Multi-scale investigation in the frequency domain of Ar/HMDSO dusty plasma with pulsed injection of HMDSO.

A combination of time-resolved optical emission spectroscopy measurements and collisional-radiative modeling is used to investigate the phenomena occurring over multiple time scales in the frequency domain of a low-pressure, axially-asymmetric capacitively-coupled RF argon plasma with pulsed injection of hexamethyldisiloxane (HMDSO, Si2O(CH3)6). The collisional-radiative model developed here considers the population of argon 1s and all ten 2p levels (in Paschen's notation). The presence of HMDSO in the plasma is accounted for in the model by quenching of the argon 1s states by species generated by plasma processing of HMDSO, including HMDSO-15 (Si2O(CH3)5), acetylene (C2H2) and methane (CH4).
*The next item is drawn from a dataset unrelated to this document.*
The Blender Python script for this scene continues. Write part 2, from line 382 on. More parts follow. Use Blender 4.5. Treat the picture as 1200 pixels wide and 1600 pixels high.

Detailed analysis of the relative populations of Ar 2p states reveals cyclic evolutions of the electron temperature, electron density and quenching frequency that are shown to be linked to the kinetics of dust formation in Ar/HMDSO plasmas. Penning ionization of HMDSO and its fragments is found to be an important source of electrons for the plasma maintenance. It is at the origin of the cyclic formation/disappearance of the dust cloud, without attenuation of the phenomenon, as long as the pulsed injection of HMDSO is sustained. The multi-scale approach used in this study further reveals the straightforward relation of the frequency of HMDSO pulsed injection, in particular the HMDSO duty cycle, with the frequency of dust formation/disappearance cycle.